▸ MATERIAL:
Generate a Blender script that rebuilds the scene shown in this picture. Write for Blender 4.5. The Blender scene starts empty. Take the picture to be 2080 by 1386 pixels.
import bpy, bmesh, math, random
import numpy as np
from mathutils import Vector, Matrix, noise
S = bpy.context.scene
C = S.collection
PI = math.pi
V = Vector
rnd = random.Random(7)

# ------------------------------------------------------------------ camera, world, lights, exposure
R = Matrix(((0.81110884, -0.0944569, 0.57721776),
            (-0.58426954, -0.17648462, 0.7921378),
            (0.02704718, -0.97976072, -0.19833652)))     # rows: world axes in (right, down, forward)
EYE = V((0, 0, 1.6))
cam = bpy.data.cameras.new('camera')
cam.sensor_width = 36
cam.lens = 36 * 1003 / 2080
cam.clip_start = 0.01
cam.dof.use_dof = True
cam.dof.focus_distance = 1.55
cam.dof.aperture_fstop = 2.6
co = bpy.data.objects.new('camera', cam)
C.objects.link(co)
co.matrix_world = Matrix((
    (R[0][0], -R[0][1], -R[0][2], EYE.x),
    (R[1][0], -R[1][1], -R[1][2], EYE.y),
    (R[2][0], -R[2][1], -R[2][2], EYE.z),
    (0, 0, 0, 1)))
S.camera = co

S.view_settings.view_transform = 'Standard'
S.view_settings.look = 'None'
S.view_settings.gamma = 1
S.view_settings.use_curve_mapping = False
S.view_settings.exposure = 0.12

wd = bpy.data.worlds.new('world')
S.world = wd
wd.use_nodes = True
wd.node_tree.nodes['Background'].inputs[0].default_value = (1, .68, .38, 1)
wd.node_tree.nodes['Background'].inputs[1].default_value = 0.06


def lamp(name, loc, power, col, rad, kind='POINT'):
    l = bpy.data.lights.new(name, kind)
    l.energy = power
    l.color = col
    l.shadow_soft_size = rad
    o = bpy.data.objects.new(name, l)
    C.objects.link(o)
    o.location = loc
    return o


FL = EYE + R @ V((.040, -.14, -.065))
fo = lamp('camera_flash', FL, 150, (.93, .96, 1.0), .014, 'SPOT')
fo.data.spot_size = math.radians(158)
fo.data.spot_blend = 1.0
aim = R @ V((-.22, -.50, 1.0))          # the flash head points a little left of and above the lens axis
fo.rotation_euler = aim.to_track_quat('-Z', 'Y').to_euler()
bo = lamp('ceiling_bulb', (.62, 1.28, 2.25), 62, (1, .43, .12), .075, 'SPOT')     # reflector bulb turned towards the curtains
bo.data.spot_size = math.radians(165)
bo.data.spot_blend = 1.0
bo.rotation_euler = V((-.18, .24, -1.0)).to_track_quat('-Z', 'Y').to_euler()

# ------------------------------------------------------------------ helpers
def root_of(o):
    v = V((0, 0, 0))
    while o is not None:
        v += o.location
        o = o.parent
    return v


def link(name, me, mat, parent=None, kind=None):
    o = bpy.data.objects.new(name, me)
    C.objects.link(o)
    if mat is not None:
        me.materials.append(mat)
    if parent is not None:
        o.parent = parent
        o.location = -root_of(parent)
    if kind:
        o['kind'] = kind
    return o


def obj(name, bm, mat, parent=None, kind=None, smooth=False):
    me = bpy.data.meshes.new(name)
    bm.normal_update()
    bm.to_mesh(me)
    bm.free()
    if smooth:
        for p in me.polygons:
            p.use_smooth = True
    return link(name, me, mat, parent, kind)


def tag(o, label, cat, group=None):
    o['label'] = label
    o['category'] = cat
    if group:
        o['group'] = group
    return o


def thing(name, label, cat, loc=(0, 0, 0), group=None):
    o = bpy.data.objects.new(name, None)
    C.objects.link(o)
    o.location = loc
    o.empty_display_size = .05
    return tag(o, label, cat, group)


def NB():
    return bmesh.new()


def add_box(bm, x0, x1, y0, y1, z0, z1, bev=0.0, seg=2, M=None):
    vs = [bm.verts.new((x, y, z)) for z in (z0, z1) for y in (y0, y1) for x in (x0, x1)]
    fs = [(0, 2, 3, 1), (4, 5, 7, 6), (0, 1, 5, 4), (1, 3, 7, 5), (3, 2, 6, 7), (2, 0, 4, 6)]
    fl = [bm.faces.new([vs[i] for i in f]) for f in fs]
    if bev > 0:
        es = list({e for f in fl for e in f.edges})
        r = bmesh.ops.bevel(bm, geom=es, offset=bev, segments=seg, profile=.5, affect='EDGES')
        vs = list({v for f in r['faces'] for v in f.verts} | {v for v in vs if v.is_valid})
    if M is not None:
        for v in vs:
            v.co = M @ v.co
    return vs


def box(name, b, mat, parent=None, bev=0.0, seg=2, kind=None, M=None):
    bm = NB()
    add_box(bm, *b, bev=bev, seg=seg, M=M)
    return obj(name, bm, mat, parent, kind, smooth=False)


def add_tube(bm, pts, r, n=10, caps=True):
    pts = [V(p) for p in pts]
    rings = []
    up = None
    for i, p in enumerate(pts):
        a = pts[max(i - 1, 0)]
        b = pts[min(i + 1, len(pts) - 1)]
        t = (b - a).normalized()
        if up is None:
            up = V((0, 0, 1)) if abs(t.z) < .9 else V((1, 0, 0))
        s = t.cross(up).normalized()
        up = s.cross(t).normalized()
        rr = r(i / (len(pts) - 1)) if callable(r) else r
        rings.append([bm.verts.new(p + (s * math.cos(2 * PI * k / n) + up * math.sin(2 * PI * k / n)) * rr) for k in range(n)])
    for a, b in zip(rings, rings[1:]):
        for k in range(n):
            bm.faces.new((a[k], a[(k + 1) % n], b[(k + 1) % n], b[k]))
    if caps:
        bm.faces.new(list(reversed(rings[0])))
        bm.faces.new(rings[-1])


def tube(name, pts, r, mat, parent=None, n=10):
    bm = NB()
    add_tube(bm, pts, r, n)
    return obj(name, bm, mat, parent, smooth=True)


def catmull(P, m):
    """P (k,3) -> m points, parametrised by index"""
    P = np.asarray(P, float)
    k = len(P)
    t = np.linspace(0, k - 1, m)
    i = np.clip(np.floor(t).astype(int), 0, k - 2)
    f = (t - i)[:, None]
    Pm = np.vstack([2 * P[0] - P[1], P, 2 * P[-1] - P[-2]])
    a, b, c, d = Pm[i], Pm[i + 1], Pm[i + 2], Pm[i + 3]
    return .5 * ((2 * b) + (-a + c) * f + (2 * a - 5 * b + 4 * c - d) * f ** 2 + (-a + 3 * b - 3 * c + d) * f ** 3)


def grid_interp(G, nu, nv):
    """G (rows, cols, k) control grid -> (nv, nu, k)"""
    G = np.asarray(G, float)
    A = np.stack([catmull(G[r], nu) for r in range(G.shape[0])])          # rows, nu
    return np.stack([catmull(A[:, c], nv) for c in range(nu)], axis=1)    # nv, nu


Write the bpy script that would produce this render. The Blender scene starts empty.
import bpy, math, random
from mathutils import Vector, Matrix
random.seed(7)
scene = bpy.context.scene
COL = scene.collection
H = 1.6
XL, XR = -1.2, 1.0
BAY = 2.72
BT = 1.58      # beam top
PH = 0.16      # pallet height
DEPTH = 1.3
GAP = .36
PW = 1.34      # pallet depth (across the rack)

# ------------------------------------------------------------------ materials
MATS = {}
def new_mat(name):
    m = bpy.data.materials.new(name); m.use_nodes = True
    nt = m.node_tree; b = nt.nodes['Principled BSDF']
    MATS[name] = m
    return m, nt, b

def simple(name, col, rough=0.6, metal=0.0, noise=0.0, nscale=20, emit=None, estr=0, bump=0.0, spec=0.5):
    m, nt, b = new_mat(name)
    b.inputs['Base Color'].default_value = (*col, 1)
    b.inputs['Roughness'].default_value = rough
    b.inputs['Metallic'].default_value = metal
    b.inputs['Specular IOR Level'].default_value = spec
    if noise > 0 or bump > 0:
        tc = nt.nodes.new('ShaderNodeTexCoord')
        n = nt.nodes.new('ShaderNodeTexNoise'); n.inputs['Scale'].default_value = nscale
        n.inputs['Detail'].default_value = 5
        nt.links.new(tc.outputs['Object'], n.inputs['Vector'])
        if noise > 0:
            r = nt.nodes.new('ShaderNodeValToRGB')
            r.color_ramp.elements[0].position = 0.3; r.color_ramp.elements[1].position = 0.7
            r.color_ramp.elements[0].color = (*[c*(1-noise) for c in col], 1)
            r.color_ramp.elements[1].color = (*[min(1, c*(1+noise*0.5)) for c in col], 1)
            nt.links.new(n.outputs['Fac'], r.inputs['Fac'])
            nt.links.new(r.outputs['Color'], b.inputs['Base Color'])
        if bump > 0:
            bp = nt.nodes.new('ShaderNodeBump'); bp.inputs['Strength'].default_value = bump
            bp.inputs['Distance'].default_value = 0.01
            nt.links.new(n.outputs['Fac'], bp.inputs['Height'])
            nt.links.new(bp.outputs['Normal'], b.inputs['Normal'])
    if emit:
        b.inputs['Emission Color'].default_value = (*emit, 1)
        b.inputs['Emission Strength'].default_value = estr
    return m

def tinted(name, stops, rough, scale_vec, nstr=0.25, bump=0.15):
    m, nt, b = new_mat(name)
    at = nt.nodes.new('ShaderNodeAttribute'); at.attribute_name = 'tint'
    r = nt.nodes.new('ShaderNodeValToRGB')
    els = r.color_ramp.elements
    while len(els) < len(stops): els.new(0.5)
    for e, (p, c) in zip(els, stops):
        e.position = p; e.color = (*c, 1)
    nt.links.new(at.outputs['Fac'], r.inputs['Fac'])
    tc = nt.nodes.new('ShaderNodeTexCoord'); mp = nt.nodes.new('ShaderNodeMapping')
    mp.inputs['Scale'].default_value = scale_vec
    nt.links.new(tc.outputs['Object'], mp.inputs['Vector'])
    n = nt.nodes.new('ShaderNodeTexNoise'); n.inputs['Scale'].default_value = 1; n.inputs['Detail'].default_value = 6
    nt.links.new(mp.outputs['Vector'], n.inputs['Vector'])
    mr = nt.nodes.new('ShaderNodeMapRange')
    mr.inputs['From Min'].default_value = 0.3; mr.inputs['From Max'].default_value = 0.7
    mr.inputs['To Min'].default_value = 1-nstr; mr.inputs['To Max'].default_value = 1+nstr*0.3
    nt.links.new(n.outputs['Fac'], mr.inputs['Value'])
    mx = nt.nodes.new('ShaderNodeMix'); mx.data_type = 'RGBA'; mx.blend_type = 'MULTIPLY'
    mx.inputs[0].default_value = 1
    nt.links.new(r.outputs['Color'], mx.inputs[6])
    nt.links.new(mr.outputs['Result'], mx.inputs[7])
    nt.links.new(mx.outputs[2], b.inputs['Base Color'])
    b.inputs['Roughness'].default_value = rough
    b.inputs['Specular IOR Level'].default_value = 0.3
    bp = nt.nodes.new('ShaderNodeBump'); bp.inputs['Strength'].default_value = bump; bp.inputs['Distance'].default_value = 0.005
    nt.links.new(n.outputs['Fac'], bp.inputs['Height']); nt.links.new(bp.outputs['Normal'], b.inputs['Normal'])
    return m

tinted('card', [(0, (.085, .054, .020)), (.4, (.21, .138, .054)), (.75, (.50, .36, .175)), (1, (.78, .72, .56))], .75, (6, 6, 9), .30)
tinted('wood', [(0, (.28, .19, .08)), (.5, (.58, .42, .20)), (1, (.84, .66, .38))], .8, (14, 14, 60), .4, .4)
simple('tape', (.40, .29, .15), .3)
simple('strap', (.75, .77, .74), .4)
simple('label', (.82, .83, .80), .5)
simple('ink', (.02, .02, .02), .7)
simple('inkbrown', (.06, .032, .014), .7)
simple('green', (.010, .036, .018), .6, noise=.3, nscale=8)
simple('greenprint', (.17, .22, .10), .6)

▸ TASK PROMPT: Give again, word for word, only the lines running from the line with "Write the bpy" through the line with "(across the rack)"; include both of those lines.

▸ WRITTEN RESPONSE:
Write the bpy script that would produce this render. The Blender scene starts empty.
import bpy, math, random
from mathutils import Vector, Matrix
random.seed(7)
scene = bpy.context.scene
COL = scene.collection
H = 1.6
XL, XR = -1.2, 1.0
BAY = 2.72
BT = 1.58      # beam top
PH = 0.16      # pallet height
DEPTH = 1.3
GAP = .36
PW = 1.34      # pallet depth (across the rack)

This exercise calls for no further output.